PONTO DE VISTA DE ALFREDO BERTINI

 

REGISTRO UM VIGOROSO “ESTOU INDIGNADO” –

Quando essa ideia de “reality show” invadiu a grade de programação da TV brasileira fiquei curioso para saber sobre a reação do público. A experiência por vê-lo comprometido nas decisões não era em si uma novidade na TV. O modelo “você decide” e até capítulos finais de novela chegaram a ter esse nível de engajamento participativo. O que me despertou a atenção foi mesmo o fato de ser possivel assistir a uma experimentação inédita de pessoas reclusas numa casa, sem que tivessem acesso ao bem maior da modernidade: a informação.

Por ser essa proposta um exercício de resistência psicológica, a curiosidade me levou a ver de perto a primeira temporada. A cena inédita de um tal Bambam aos prantos, afogando-se nas lágrimas de uma pressão psicológica inédita, decorrente de uma convivência com pares desconhecidos, levou-me a pensar melhor sobre o tema. De fato, era uma ousadia ocupar o espaço nobre da grade da TV com uma proposta real de exposição de pessoas confinadas.

No entanto, aconteceu para mim a constatação do óbvio, na qual o tempo foi implacável na maneira de se expressar. Ou seja, o “reality” era um jogo, onde a ideia do confinamento descambaria para um ambiente de intrigas e traições, como mera forma de entreter o público. Tudo isso temperado pela plasticidade televisiva de se permitir algum apelo de sensualização, onde o clima de festa parecia ser mais importante que as provas do jogo. O programa perdeu minha discreta audiência, porque fugiu daquela essência de testar abertamente a resistência humana em ambiente de pressão.

Tanto tempo depois, ainda no entendimento de que o ser BBB (para quem participa e para quem curte o programa) pouco ou nada me acresceria, tomei conhecimento das diferenças da edição 21, antes mesmo que o pico da audiência reforçasse tantas razões pelas inovações introduzidas há duas ou três edições anteriores .E o gatilho para mim foi saber da participação de um certo Gilberto, estudante do Doutorado em Economia da UFPE. Um fato em si que já me trazia um diferencial, dada a coincidência com minha referência acadêmica. Por isso, decidi renovar minha aposta em assistir ao programa.

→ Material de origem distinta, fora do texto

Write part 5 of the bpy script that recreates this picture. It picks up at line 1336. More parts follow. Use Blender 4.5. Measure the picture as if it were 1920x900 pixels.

Minha surpresa não se resumiu apenas na confirmação da formação acadêmica de Gil. Foi além. Saber que um estudante de origem familiar humilde, muito bem avaliado na sua condição acadêmica e com pretensões de crescer na carreira estava bem participativo num “reality show” foi algo impactante. Mas vê-lo como protagonista desse “reality”, assumindo suas bandeiras foi também positivo. Por extensão, a boa surpresa ficou ainda por conta do nível e da oportunidade das conversas e embates entre participantes, Somem-se a isso as excelentes e adequadas ações promocionais dos parceiros comerciais do programa, que souberam “surfar” nas ondas favoráveis. Tudo dentro do figurino de uma produção de TV sintonizada com o mundo.

Nessa configuração, foi bacana assistir ao “vigor” de Gilberto, em transformar seu protagonismo de jogador e ser humano sensível, em um dos favoritos. Entendo que ele tenha sido um participante completo de um “reality”, que viveu seu confinamento à mercê das emoções, pois exerceu de modo irrestrito seu crescimento e sua auto-aceitação. Um exercício que expôs corajosa e publicamente, apesar das carências de criança pobre e criada pela valentia materna. Isso sem perder o sonho de ser alguém no “reality” natural da vida.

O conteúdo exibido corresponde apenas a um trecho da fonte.